Lean on Pete | Little White Lies

Lean on Pete

Published 03 May 2018

Words by Ed Gibbs

Directed by Andrew Haigh

Starring Charlie Plummer, Steve Zahn, and Travis Fimmel

Released 04 May 2018

3

Anticipation.

Horsing aside, casting Boardwalk Empire’s Charlie Plummer and Steve Buscemi together on the big screen sounds neat and kooky.

4

Enjoyment.

A standout performance from Plummer makes this thoughtful drama swing.

4

In Retrospect.

Less a gallop, more a gentle canter through one teen’s travails, and all the better for it.

Charlie Plummer proves his acting chops in this equine drama from writer/​director Andrew Haigh.

Pretty soon, Charlie Plummer’s image will be ubiquitous. The Boardwalk Empire regular, recently seen in Ridley Scott’s All the Money in the World (as John Paul Getty III), has a wise-beyond-his-years quality about him that grounds his nuanced performances. Before hysteria ensues, Plummer comfortably leads Andrew Haigh’s follow-up to 2015’s silver-dollar/grey-pound success, 45 Years.

In Lean on Pete, Plummer plays the troubled Charley, a 15-year-old trying to watch over an alcoholic roguish father (his mother has, we later learn, long since got up and left) in Portland, Oregon. Wandering the streets in search of work, Charley meets the gruff Del (Steve Buscemi), a small-time horse trainer who takes the teen under his wing. All goes well until Charley learns that his favourite horse, Lean on Pete, is to be slaughtered, having outgrown his racing use.

Dismayed by Del’s pragmatic attitude to the animal, Charley proceeds to take off across America with his boss’ truck and trailer, in search of his last surviving relative, an aunt he barely knowns. Along the way he meets a series of down-on-their luck types, some of whom appear willing to help, only to then rob him. The horse, meanwhile, grows weary of being cooped up in a trailer in the hot desert, lending its fate an air of inevitability.

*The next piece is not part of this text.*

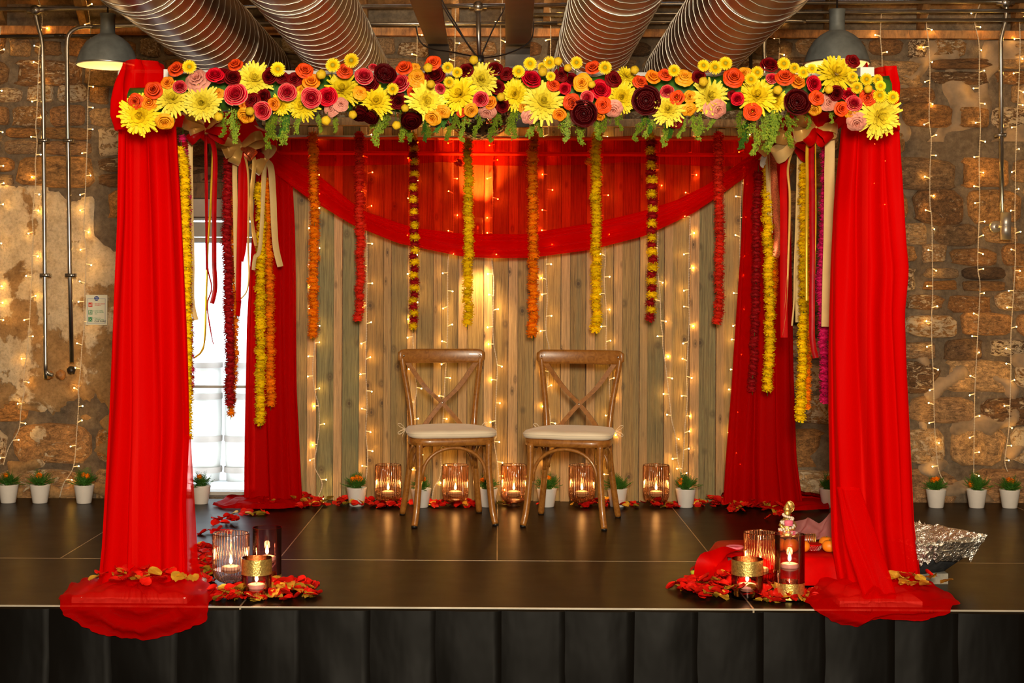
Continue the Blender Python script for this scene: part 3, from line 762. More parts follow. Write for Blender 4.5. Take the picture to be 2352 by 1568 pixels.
bow('gold and crimson ribbon bow nearest the front left post', (478, 300), 6.85,
    [(160, .10, .04, 'gold_ribbon'), (195, .07, .035, 'gold_ribbon'), (30, .09, .035, 'gold_ribbon'), (-20, .10, .04, 'red_satin'), (215, .09, .03, 'crimson_satin'), (60, .08, .03, 'red_satin')],
    [([(440, 308), (438, 450), (441, 600), (441, 690), (450, 735)], 12, 'beige_ribbon', 0), ([(472, 330), (473, 480), (475, 620)], 5, 'crimson_satin', .4), ([(489, 315), (484, 470), (477, 560), (475, 640), (473, 700), (470, 780), (462, 808), (445, 822)], 6, 'yellow_satin', .8), ([(493, 350), (492, 480), (492, 600), (494, 660), (487, 697)], 11, 'crimson_satin', .2), ([(476, 480), (475, 600), (486, 660), (476, 700), (484, 760), (490, 790)], 4, 'crimson_satin', .8)])
bow('gold ribbon bow above the long crimson marigold string on the left side', (558, 340), 7.75,
    [(150, .12, .045, 'gold_ribbon'), (200, .09, .04, 'gold_ribbon'), (25, .12, .045, 'gold_ribbon'), (-35, .08, .04, 'copper_ribbon'), (245, .09, .04, 'gold_ribbon')],
    [([(540, 370), (541, 500), (543, 620), (547, 667)], 11, 'beige_ribbon', 0), ([(562, 375), (561, 480), (559, 560), (552, 600)], 15, 'red_satin', .1), ([(583, 362), (579, 430), (577, 480), (582, 530), (588, 565)], 10, 'gold_ribbon', .7), ([(570, 400), (570, 560), (572, 630), (566, 670), (548, 690)], 5, 'gold_ribbon', .9), ([(548, 660), (549, 690), (546, 725)], 12, 'red_satin', .5)])
bow('small beige ribbon bow at the top of the back left drape', (612, 366), 8.3,
    [(70, .08, .05, 'beige_ribbon'), (230, .09, .05, 'gold_ribbon'), (140, .06, .04, 'crimson_satin')],
    [([(622, 385), (627, 450), (630, 520), (634, 570), (644, 612)], 15, 'beige_ribbon', .25), ([(606, 390), (604, 440), (600, 470)], 10, 'gold_ribbon', .5), ([(598, 560), (586, 590), (582, 620)], 9, 'beige_ribbon', .3)])
bow('gold ribbon bow with a glittering copper tail beside the back right drape', (1765, 322), 8.15,
    [(120, .09, .05, 'gold_ribbon'), (170, .08, .04, 'gold_ribbon'), (-10, .11, .045, 'crimson_satin'), (235, .09, .045, 'gold_ribbon')],
    [([(1772, 350), (1778, 430), (1786, 500), (1788, 555), (1779, 590)], 19, 'copper_ribbon', .3), ([(1763, 350), (1766, 450), (1771, 535)], 10, 'beige_ribbon', 0), ([(1752, 372), (1756, 380)], 12, 'tag_white', 0)])
bow('red and gold ribbon bow with cream tails, middle one of the right side beam', (1822, 330), 7.35,
    [(160, .10, .045, 'gold_ribbon'), (215, .12, .05, 'beige_ribbon'), (20, .09, .04, 'red_satin'), (-40, .10, .05, 'red_satin')],
    [([(1801, 370), (1800, 500), (1800, 640), (1801, 775)], 16, 'red_satin', .1), ([(1810, 385), (1814, 450), (1812, 560), (1805, 700), (1795, 770)], 5, 'gold_ribbon', .5), ([(1832, 340), (1829, 500), (1825, 620), (1824, 690), (1819, 748)], 4, 'beige_ribbon', .6), ([(1839, 345), (1836, 500), (1833, 620), (1833, 740)], 12, 'beige_ribbon', 0)])
bow('red and gold ribbon bow with the widest beige tail, next to the front right drape', (1868, 296), 6.7,
    [(150, .10, .04, 'gold_ribbon'), (115, .10, .05, 'red_satin'), (200, .10, .04, 'gold_ribbon'), (50, .11, .05, 'red_satin'), (-10, .09, .04, 'gold_ribbon'), (-50, .08, .05, 'red_satin'), (235, .08, .04, 'red_satin')],
    [([(1855, 330), (1854, 420), (1853, 500), (1852, 600), (1853, 690)], 7, 'yellow_satin', .2), ([(1863, 330), (1865, 450), (1866, 600), (1865, 720), (1866, 780), (1874, 822)], 13, 'crimson_satin', .2), ([(1873, 335), (1874, 500), (1872, 610), (1870, 655)], 3, 'yellow_satin', .3), ([(1903, 306), (1905, 400), (1904, 500), (1901, 620), (1898, 750)], 23, 'beige_ribbon', 0)])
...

Plummer’s performance, which is never less than assured, helps glue together the more disparate elements and characters of the film. The actor is a fixture in almost every frame – and when he does wander off on foot into the desert, Magnus Nordenhof Jonck’s handsome photography opens up the young lad’s world. Confiding in his trusted horse as he walks (he cannot ride, we learn later), the extent of Charley’s difficult upbringing becomes all-too clear. It is another authentic marker showing us just how easily someone Charley’s age can (and does) slip through the cracks and onto the mean streets of society.

Charley’s journey is akin to a bumpy ramble, with some pit stops more successful than others (he narrowly escapes being arrested and is almost taken away by family services on more than one occasion). But generally, most folk seem to warm to the lad and take him in.

Based on the 2010 novel by Richmond Fontaine frontman and author Willy Vlautin, Haigh’s film isn’t as harsh as it could have been – although there are plenty of unlikeable characters, and the whiff of sex and drugs is never far away. And while it may lack the bite of a work like Kelly Reichardt’s Certain Women (which feels similar in tone), we do get a clear sense of Charley’s predicament, which seems increasingly desperate. When the finale does eventually arrive, it’s with more a sense of relief than a clear resolution.

Lean on Pete may feel a tad too subtle for some, but it’s beautifully crafted – and there’s no disputing Plummer’s acting chops, and that undeniable star quality.